Dataset extract >>
begin
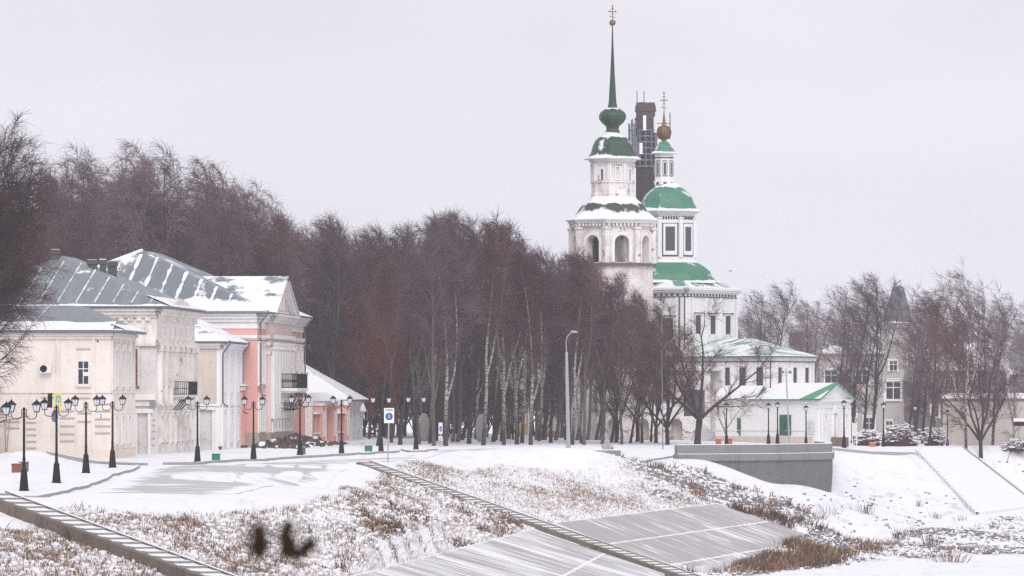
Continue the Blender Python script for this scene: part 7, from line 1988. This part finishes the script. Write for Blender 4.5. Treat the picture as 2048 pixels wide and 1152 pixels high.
RIGHT = [(1502, 560, 582, 1, "hazy tree just right of the church walls"), (1545, 566, 572, 2, "hazy wind bent tree over the church wing roof"), (1628, 555, 605, 0, "hazy tree above the distant brown chimney stack"),
         (1668, 500, 572, 1, "tree right of the chapel gable, crown swept left"), (1705, 492, 565, 2, "tree between the chapel and the lamp by the orange box"), (1742, 500, 548, 1, "tall wind bent tree left of the pointed roof"),
         (1832, 492, 590, 2, "tree right of the pointed roof"), (1858, 470, 640, 1, "low tree behind the last lamps left of the leaning birch"),
         (1985, 500, 602, 2, "tree over the log barn"), (2030, 492, 640, 0, "slim birch at the right frame edge"), (1690, 506, 610, 1, "fine twigged tree close behind the orange box"), (1728, 510, 590, 2, "tree left of the tower house wall"), (1816, 512, 600, 1, "tree hard against the right edge of the tower house"), (1846, 516, 585, 2, "tree between the tower house and the log barn"), (1960, 508, 590, 1, "tree before the right half of the log barn"), (1600, 540, 600, 1, "hazy tree left of the brown chimney stack"), (1885, 506, 640, 1, "low tree at the left corner of the yard wall"), (1910, 512, 620, 2, "tree before the middle of the log barn"), (1868, 520, 600, 0, "slim pale tree at the left corner of the log barn")]
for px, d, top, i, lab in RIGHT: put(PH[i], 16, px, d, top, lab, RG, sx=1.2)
T = birch(95, 15, 4, .14, .27, 50, .013, 9, wind=.7, droop=.3); lb_ = T.done("leaning_birch", "largest leaning birch on the right, thick dark foot and pale limbs", "tree", m_birch, m_twig)
put(lb_, 15, 1932, 436, 556, lb_["label"], rz=0.0); lb_.rotation_euler = (0, -.07, 0)
put(PW[1], 14, 1962, 462, 650, "dark forked tree just behind the leaning birch", rz=.8, sx=.9)
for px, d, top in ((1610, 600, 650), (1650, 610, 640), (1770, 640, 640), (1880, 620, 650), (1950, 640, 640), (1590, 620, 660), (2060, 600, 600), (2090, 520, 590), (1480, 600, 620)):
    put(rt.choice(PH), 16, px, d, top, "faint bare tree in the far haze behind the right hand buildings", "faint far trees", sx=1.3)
# ---- snowy bushes by the chapel
def bush(px, d, wpx, hpx, label, seed, hedge=False):
    p = G(px, d); k = d / F; wd, h = wpx * k / 2, hpx * k; r = random.Random(seed)
    root = thing("bush", label, "bush", p); T = Tree(seed); sn = MB()
    for _ in range(int(240 * max(1, wd / 2))):
        x = r.uniform(-wd, wd); y = r.gauss(0, .8); zt = h * (1 - .5 * (x / wd) ** 2) * r.uniform(.3, 1.0)
        pts = T.path(Vector((x * .8, y * .6, 0)), Vector((x * .25 / max(h, .5), y * .2, 1)), zt, 3, .0, .22); T.crown.tube(pts, [.03, .025, .018, .01], 3, cap=False)
        T.twigs(pts, 5, .5, .012, -.1, .2)
        if r.random() < (.25 if hedge else .8): sn.blob((pts[-1].x, pts[-1].y, pts[-1].z), r.uniform(.06, .17), r.randint(0, 999), 3, .5, (1.7, 1.2, .55))
    T.crown.build("branches", m_twigr if False else m_twigd, root); sn.build("snow_load", m_snow, root)
    return root
bush(1735, 462, 56, 36, "snow loaded bush directly right of the chapel", 1)
bush(1800, 470, 62, 50, "tall snow loaded bush below the tower house window", 2)
bush(1800, 466, 76, 34, "dark clipped hedge in front of the tall snowy bush", 3, True)
bush(1868, 478, 42, 42, "snow loaded bush between the last hedge and the leaning birch", 4)
bush(1985, 476, 60, 34, "low snowy bushes before the yard wall", 5)
bush(2030, 466, 50, 28, "snow loaded bush at the far right edge below the dark box", 6)

# ================================================================ falling-snow haze
mb = MB(); mb.box(-2900, 2900, -200, 3300, -9.5, 62)
hz = stuff(mb.build("haze", [m_snow]))
M = bpy.data.materials.new("haze"); M.use_nodes = True; n_ = M.node_tree; n_.nodes.clear()
vo = n_.nodes.new("ShaderNodeVolumePrincipled"); vo.inputs["Color"].default_value = (.90, .90, .965, 1); vo.inputs["Density"].default_value = 0.00019
ou = n_.nodes.new("ShaderNodeOutputMaterial"); n_.links.new(vo.outputs[0], ou.inputs["Volume"])
hz.data.materials.clear(); hz.data.materials.append(M)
end
Exercise prompt >> Write the material out again exactly as it appears, dropping the pictures.

Full answer >>
Continue the Blender Python script for this scene: part 7, from line 1988. This part finishes the script. Write for Blender 4.5. Treat the picture as 2048 pixels wide and 1152 pixels high.
RIGHT = [(1502, 560, 582, 1, "hazy tree just right of the church walls"), (1545, 566, 572, 2, "hazy wind bent tree over the church wing roof"), (1628, 555, 605, 0, "hazy tree above the distant brown chimney stack"),
         (1668, 500, 572, 1, "tree right of the chapel gable, crown swept left"), (1705, 492, 565, 2, "tree between the chapel and the lamp by the orange box"), (1742, 500, 548, 1, "tall wind bent tree left of the pointed roof"),
         (1832, 492, 590, 2, "tree right of the pointed roof"), (1858, 470, 640, 1, "low tree behind the last lamps left of the leaning birch"),
         (1985, 500, 602, 2, "tree over the log barn"), (2030, 492, 640, 0, "slim birch at the right frame edge"), (1690, 506, 610, 1, "fine twigged tree close behind the orange box"), (1728, 510, 590, 2, "tree left of the tower house wall"), (1816, 512, 600, 1, "tree hard against the right edge of the tower house"), (1846, 516, 585, 2, "tree between the tower house and the log barn"), (1960, 508, 590, 1, "tree before the right half of the log barn"), (1600, 540, 600, 1, "hazy tree left of the brown chimney stack"), (1885, 506, 640, 1, "low tree at the left corner of the yard wall"), (1910, 512, 620, 2, "tree before the middle of the log barn"), (1868, 520, 600, 0, "slim pale tree at the left corner of the log barn")]
for px, d, top, i, lab in RIGHT: put(PH[i], 16, px, d, top, lab, RG, sx=1.2)
T = birch(95, 15, 4, .14, .27, 50, .013, 9, wind=.7, droop=.3); lb_ = T.done("leaning_birch", "largest leaning birch on the right, thick dark foot and pale limbs", "tree", m_birch, m_twig)
put(lb_, 15, 1932, 436, 556, lb_["label"], rz=0.0); lb_.rotation_euler = (0, -.07, 0)
put(PW[1], 14, 1962, 462, 650, "dark forked tree just behind the leaning birch", rz=.8, sx=.9)
for px, d, top in ((1610, 600, 650), (1650, 610, 640), (1770, 640, 640), (1880, 620, 650), (1950, 640, 640), (1590, 620, 660), (2060, 600, 600), (2090, 520, 590), (1480, 600, 620)):
    put(rt.choice(PH), 16, px, d, top, "faint bare tree in the far haze behind the right hand buildings", "faint far trees", sx=1.3)
# ---- snowy bushes by the chapel
def bush(px, d, wpx, hpx, label, seed, hedge=False):
    p = G(px, d); k = d / F; wd, h = wpx * k / 2, hpx * k; r = random.Random(seed)
    root = thing("bush", label, "bush", p); T = Tree(seed); sn = MB()
    for _ in range(int(240 * max(1, wd / 2))):
        x = r.uniform(-wd, wd); y = r.gauss(0, .8); zt = h * (1 - .5 * (x / wd) ** 2) * r.uniform(.3, 1.0)
        pts = T.path(Vector((x * .8, y * .6, 0)), Vector((x * .25 / max(h, .5), y * .2, 1)), zt, 3, .0, .22); T.crown.tube(pts, [.03, .025, .018, .01], 3, cap=False)
        T.twigs(pts, 5, .5, .012, -.1, .2)
        if r.random() < (.25 if hedge else .8): sn.blob((pts[-1].x, pts[-1].y, pts[-1].z), r.uniform(.06, .17), r.randint(0, 999), 3, .5, (1.7, 1.2, .55))
    T.crown.build("branches", m_twigr if False else m_twigd, root); sn.build("snow_load", m_snow, root)
    return root
bush(1735, 462, 56, 36, "snow loaded bush directly right of the chapel", 1)
bush(1800, 470, 62, 50, "tall snow loaded bush below the tower house window", 2)
bush(1800, 466, 76, 34, "dark clipped hedge in front of the tall snowy bush", 3, True)
bush(1868, 478, 42, 42, "snow loaded bush between the last hedge and the leaning birch", 4)
bush(1985, 476, 60, 34, "low snowy bushes before the yard wall", 5)
bush(2030, 466, 50, 28, "snow loaded bush at the far right edge below the dark box", 6)

# ================================================================ falling-snow haze
mb = MB(); mb.box(-2900, 2900, -200, 3300, -9.5, 62)
hz = stuff(mb.build("haze", [m_snow]))
M = bpy.data.materials.new("haze"); M.use_nodes = True; n_ = M.node_tree; n_.nodes.clear()
vo = n_.nodes.new("ShaderNodeVolumePrincipled"); vo.inputs["Color"].default_value = (.90, .90, .965, 1); vo.inputs["Density"].default_value = 0.00019
ou = n_.nodes.new("ShaderNodeOutputMaterial"); n_.links.new(vo.outputs[0], ou.inputs["Volume"])
hz.data.materials.clear(); hz.data.materials.append(M)